To do — In the copy, keep every record exact and leave out all images.

Record extracts —
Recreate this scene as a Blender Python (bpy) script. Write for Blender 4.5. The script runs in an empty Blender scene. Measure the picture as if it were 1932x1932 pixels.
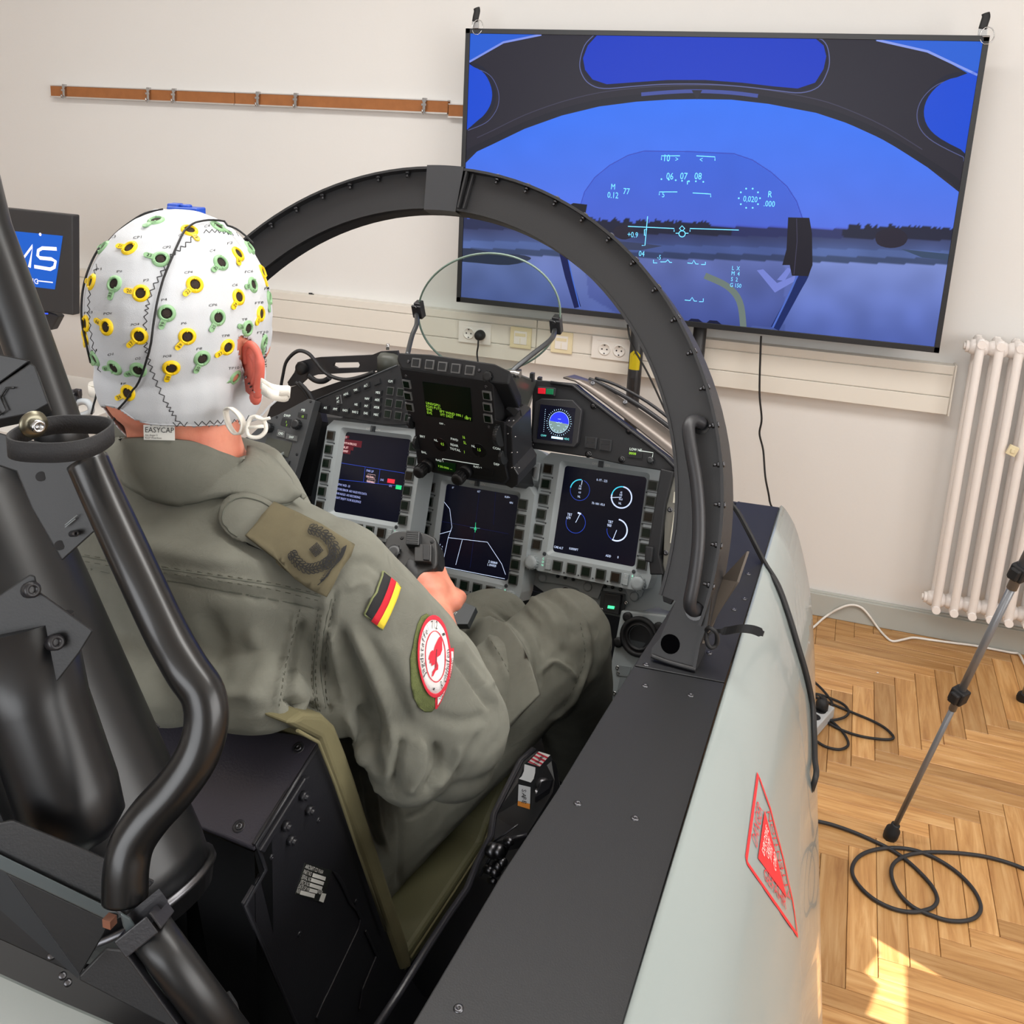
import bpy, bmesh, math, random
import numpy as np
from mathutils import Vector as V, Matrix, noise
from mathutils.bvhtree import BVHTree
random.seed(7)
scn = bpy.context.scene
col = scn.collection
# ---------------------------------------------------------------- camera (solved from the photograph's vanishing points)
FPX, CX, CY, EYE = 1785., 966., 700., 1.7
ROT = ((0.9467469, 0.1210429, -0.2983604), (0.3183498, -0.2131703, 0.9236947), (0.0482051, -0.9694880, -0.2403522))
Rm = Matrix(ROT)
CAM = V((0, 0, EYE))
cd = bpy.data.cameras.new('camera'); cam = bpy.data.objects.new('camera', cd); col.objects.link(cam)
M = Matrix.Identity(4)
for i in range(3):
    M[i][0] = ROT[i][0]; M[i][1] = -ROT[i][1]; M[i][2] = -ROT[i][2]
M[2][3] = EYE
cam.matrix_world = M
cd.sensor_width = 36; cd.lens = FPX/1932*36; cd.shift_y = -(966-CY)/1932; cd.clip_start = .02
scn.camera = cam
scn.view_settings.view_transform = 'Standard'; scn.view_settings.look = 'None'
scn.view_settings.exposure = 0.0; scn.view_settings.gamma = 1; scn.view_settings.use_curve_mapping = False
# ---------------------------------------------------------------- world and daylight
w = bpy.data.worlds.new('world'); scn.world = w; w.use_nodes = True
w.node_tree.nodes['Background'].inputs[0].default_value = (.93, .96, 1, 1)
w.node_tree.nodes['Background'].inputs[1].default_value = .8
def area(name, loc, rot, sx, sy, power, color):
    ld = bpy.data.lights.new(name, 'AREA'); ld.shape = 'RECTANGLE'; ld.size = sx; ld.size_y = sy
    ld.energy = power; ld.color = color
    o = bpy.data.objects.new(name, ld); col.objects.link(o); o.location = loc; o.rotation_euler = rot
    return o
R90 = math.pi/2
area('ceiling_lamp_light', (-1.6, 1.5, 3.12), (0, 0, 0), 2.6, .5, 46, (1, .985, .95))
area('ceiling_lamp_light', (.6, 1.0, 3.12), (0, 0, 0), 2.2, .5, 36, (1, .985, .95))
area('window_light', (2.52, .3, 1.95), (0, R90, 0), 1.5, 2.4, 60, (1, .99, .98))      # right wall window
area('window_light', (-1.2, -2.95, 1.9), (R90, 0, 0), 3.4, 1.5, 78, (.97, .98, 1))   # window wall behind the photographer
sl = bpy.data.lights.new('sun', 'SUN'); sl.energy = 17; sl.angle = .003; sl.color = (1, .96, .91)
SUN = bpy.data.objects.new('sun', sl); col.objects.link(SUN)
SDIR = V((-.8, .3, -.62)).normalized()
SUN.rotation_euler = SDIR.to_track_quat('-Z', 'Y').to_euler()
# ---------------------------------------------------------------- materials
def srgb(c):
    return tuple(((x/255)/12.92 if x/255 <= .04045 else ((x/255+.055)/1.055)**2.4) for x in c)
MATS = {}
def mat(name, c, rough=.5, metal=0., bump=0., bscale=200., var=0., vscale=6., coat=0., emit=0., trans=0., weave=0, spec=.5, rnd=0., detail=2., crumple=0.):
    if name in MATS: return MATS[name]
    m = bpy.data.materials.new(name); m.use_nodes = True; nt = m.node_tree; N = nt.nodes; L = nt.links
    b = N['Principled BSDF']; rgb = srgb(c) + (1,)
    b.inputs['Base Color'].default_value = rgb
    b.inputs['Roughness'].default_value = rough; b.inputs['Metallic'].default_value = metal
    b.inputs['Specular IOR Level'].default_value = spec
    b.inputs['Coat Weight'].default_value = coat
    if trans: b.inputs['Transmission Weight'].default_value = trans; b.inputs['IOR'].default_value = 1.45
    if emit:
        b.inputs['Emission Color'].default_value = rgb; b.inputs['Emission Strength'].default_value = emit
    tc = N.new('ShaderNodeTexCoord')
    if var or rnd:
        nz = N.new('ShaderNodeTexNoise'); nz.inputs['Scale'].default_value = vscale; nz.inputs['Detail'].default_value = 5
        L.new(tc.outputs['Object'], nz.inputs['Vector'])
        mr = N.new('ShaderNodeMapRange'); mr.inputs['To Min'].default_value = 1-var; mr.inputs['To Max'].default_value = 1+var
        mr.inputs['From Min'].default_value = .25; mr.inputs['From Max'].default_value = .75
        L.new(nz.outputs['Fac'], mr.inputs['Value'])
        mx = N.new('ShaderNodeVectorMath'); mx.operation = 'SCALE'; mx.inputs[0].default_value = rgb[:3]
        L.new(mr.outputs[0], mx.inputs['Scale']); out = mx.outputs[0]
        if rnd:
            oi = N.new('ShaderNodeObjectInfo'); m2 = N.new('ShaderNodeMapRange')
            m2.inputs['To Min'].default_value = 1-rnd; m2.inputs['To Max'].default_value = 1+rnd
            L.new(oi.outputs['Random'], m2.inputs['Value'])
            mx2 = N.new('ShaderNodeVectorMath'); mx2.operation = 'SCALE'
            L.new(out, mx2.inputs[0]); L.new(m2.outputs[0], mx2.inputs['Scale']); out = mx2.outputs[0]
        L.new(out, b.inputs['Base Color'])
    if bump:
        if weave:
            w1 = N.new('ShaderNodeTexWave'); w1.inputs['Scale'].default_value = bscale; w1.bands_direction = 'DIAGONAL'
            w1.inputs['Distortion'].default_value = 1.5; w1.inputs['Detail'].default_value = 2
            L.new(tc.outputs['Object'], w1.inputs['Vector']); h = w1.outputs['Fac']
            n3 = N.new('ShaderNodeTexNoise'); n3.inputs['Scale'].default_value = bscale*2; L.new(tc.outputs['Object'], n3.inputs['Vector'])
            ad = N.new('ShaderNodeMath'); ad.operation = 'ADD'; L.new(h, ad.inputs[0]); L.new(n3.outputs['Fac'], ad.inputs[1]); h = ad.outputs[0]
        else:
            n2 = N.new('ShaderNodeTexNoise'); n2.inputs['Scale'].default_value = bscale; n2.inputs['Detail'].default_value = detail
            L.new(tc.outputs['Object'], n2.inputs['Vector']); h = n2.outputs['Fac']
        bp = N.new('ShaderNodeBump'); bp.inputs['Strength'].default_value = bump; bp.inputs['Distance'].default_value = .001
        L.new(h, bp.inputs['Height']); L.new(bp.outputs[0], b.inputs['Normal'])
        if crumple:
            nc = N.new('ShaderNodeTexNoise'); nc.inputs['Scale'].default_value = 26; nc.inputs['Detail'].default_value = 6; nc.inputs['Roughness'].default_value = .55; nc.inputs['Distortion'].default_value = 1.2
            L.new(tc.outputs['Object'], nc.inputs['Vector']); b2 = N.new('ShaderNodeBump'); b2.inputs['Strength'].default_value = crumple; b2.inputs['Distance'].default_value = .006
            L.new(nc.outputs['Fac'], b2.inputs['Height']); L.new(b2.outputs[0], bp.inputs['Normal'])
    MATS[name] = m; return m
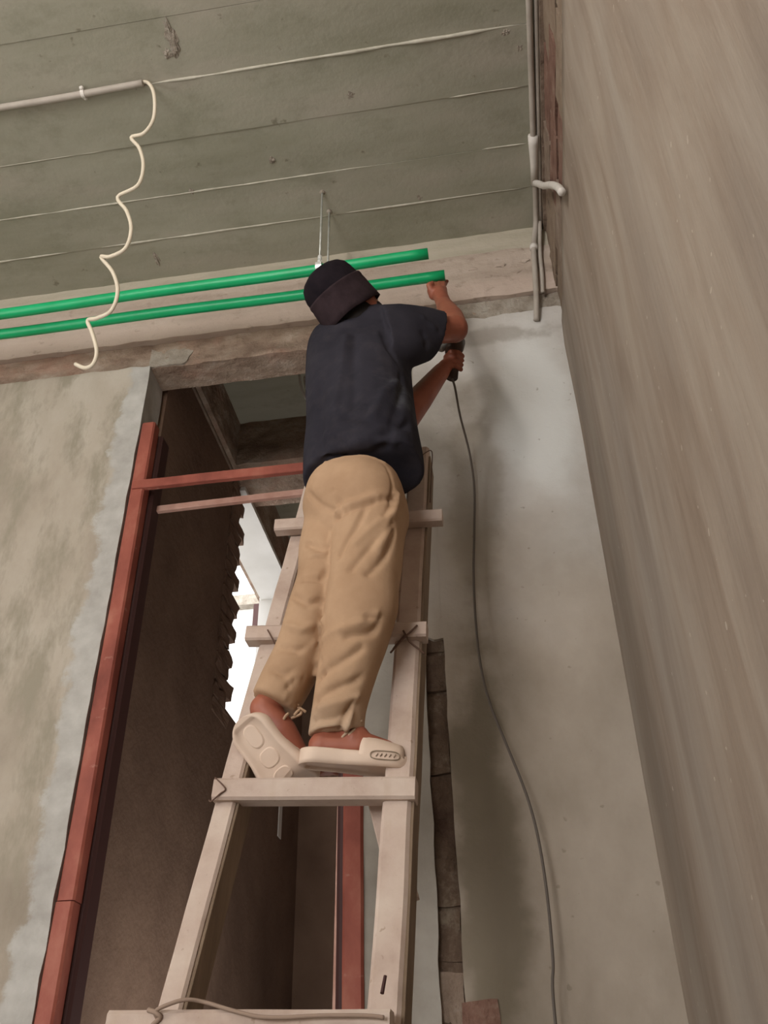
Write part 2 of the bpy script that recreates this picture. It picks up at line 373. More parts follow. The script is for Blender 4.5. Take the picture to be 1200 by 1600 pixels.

Exercise answer —
Recreate this scene as a Blender Python (bpy) script. Write for Blender 4.5. The script runs in an empty Blender scene. Measure the picture as if it were 1932x1932 pixels.
import bpy, bmesh, math, random
import numpy as np
from mathutils import Vector as V, Matrix, noise
from mathutils.bvhtree import BVHTree
random.seed(7)
scn = bpy.context.scene
col = scn.collection
# ---------------------------------------------------------------- camera (solved from the photograph's vanishing points)
FPX, CX, CY, EYE = 1785., 966., 700., 1.7
ROT = ((0.9467469, 0.1210429, -0.2983604), (0.3183498, -0.2131703, 0.9236947), (0.0482051, -0.9694880, -0.2403522))
Rm = Matrix(ROT)
CAM = V((0, 0, EYE))
cd = bpy.data.cameras.new('camera'); cam = bpy.data.objects.new('camera', cd); col.objects.link(cam)
M = Matrix.Identity(4)
for i in range(3):
    M[i][0] = ROT[i][0]; M[i][1] = -ROT[i][1]; M[i][2] = -ROT[i][2]
M[2][3] = EYE
cam.matrix_world = M
cd.sensor_width = 36; cd.lens = FPX/1932*36; cd.shift_y = -(966-CY)/1932; cd.clip_start = .02
scn.camera = cam
scn.view_settings.view_transform = 'Standard'; scn.view_settings.look = 'None'
scn.view_settings.exposure = 0.0; scn.view_settings.gamma = 1; scn.view_settings.use_curve_mapping = False
# ---------------------------------------------------------------- world and daylight
w = bpy.data.worlds.new('world'); scn.world = w; w.use_nodes = True
w.node_tree.nodes['Background'].inputs[0].default_value = (.93, .96, 1, 1)
w.node_tree.nodes['Background'].inputs[1].default_value = .8
def area(name, loc, rot, sx, sy, power, color):
    ld = bpy.data.lights.new(name, 'AREA'); ld.shape = 'RECTANGLE'; ld.size = sx; ld.size_y = sy
    ld.energy = power; ld.color = color
    o = bpy.data.objects.new(name, ld); col.objects.link(o); o.location = loc; o.rotation_euler = rot
    return o
R90 = math.pi/2
area('ceiling_lamp_light', (-1.6, 1.5, 3.12), (0, 0, 0), 2.6, .5, 46, (1, .985, .95))
area('ceiling_lamp_light', (.6, 1.0, 3.12), (0, 0, 0), 2.2, .5, 36, (1, .985, .95))
area('window_light', (2.52, .3, 1.95), (0, R90, 0), 1.5, 2.4, 60, (1, .99, .98))      # right wall window
area('window_light', (-1.2, -2.95, 1.9), (R90, 0, 0), 3.4, 1.5, 78, (.97, .98, 1))   # window wall behind the photographer
sl = bpy.data.lights.new('sun', 'SUN'); sl.energy = 17; sl.angle = .003; sl.color = (1, .96, .91)
SUN = bpy.data.objects.new('sun', sl); col.objects.link(SUN)
SDIR = V((-.8, .3, -.62)).normalized()
SUN.rotation_euler = SDIR.to_track_quat('-Z', 'Y').to_euler()
# ---------------------------------------------------------------- materials
def srgb(c):
    return tuple(((x/255)/12.92 if x/255 <= .04045 else ((x/255+.055)/1.055)**2.4) for x in c)
MATS = {}
def mat(name, c, rough=.5, metal=0., bump=0., bscale=200., var=0., vscale=6., coat=0., emit=0., trans=0., weave=0, spec=.5, rnd=0., detail=2., crumple=0.):
    if name in MATS: return MATS[name]
    m = bpy.data.materials.new(name); m.use_nodes = True; nt = m.node_tree; N = nt.nodes; L = nt.links
    b = N['Principled BSDF']; rgb = srgb(c) + (1,)
    b.inputs['Base Color'].default_value = rgb
    b.inputs['Roughness'].default_value = rough; b.inputs['Metallic'].default_value = metal
    b.inputs['Specular IOR Level'].default_value = spec
    b.inputs['Coat Weight'].default_value = coat
    if trans: b.inputs['Transmission Weight'].default_value = trans; b.inputs['IOR'].default_value = 1.45
    if emit:
        b.inputs['Emission Color'].default_value = rgb; b.inputs['Emission Strength'].default_value = emit
    tc = N.new('ShaderNodeTexCoord')
    if var or rnd:
        nz = N.new('ShaderNodeTexNoise'); nz.inputs['Scale'].default_value = vscale; nz.inputs['Detail'].default_value = 5
        L.new(tc.outputs['Object'], nz.inputs['Vector'])
        mr = N.new('ShaderNodeMapRange'); mr.inputs['To Min'].default_value = 1-var; mr.inputs['To Max'].default_value = 1+var
        mr.inputs['From Min'].default_value = .25; mr.inputs['From Max'].default_value = .75
        L.new(nz.outputs['Fac'], mr.inputs['Value'])
        mx = N.new('ShaderNodeVectorMath'); mx.operation = 'SCALE'; mx.inputs[0].default_value = rgb[:3]
        L.new(mr.outputs[0], mx.inputs['Scale']); out = mx.outputs[0]
        if rnd:
            oi = N.new('ShaderNodeObjectInfo'); m2 = N.new('ShaderNodeMapRange')
            m2.inputs['To Min'].default_value = 1-rnd; m2.inputs['To Max'].default_value = 1+rnd
            L.new(oi.outputs['Random'], m2.inputs['Value'])
            mx2 = N.new('ShaderNodeVectorMath'); mx2.operation = 'SCALE'
            L.new(out, mx2.inputs[0]); L.new(m2.outputs[0], mx2.inputs['Scale']); out = mx2.outputs[0]
        L.new(out, b.inputs['Base Color'])
    if bump:
        if weave:
            w1 = N.new('ShaderNodeTexWave'); w1.inputs['Scale'].default_value = bscale; w1.bands_direction = 'DIAGONAL'
            w1.inputs['Distortion'].default_value = 1.5; w1.inputs['Detail'].default_value = 2
            L.new(tc.outputs['Object'], w1.inputs['Vector']); h = w1.outputs['Fac']
            n3 = N.new('ShaderNodeTexNoise'); n3.inputs['Scale'].default_value = bscale*2; L.new(tc.outputs['Object'], n3.inputs['Vector'])
            ad = N.new('ShaderNodeMath'); ad.operation = 'ADD'; L.new(h, ad.inputs[0]); L.new(n3.outputs['Fac'], ad.inputs[1]); h = ad.outputs[0]
        else:
            n2 = N.new('ShaderNodeTexNoise'); n2.inputs['Scale'].default_value = bscale; n2.inputs['Detail'].default_value = detail
            L.new(tc.outputs['Object'], n2.inputs['Vector']); h = n2.outputs['Fac']
        bp = N.new('ShaderNodeBump'); bp.inputs['Strength'].default_value = bump; bp.inputs['Distance'].default_value = .001
        L.new(h, bp.inputs['Height']); L.new(bp.outputs[0], b.inputs['Normal'])
        if crumple:
            nc = N.new('ShaderNodeTexNoise'); nc.inputs['Scale'].default_value = 26; nc.inputs['Detail'].default_value = 6; nc.inputs['Roughness'].default_value = .55; nc.inputs['Distortion'].default_value = 1.2
            L.new(tc.outputs['Object'], nc.inputs['Vector']); b2 = N.new('ShaderNodeBump'); b2.inputs['Strength'].default_value = crumple; b2.inputs['Distance'].default_value = .006
            L.new(nc.outputs['Fac'], b2.inputs['Height']); L.new(b2.outputs[0], bp.inputs['Normal'])
    MATS[name] = m; return m
Write part 2 of the bpy script that recreates this picture. It picks up at line 373. More parts follow. The script is for Blender 4.5. Take the picture to be 1200 by 1600 pixels.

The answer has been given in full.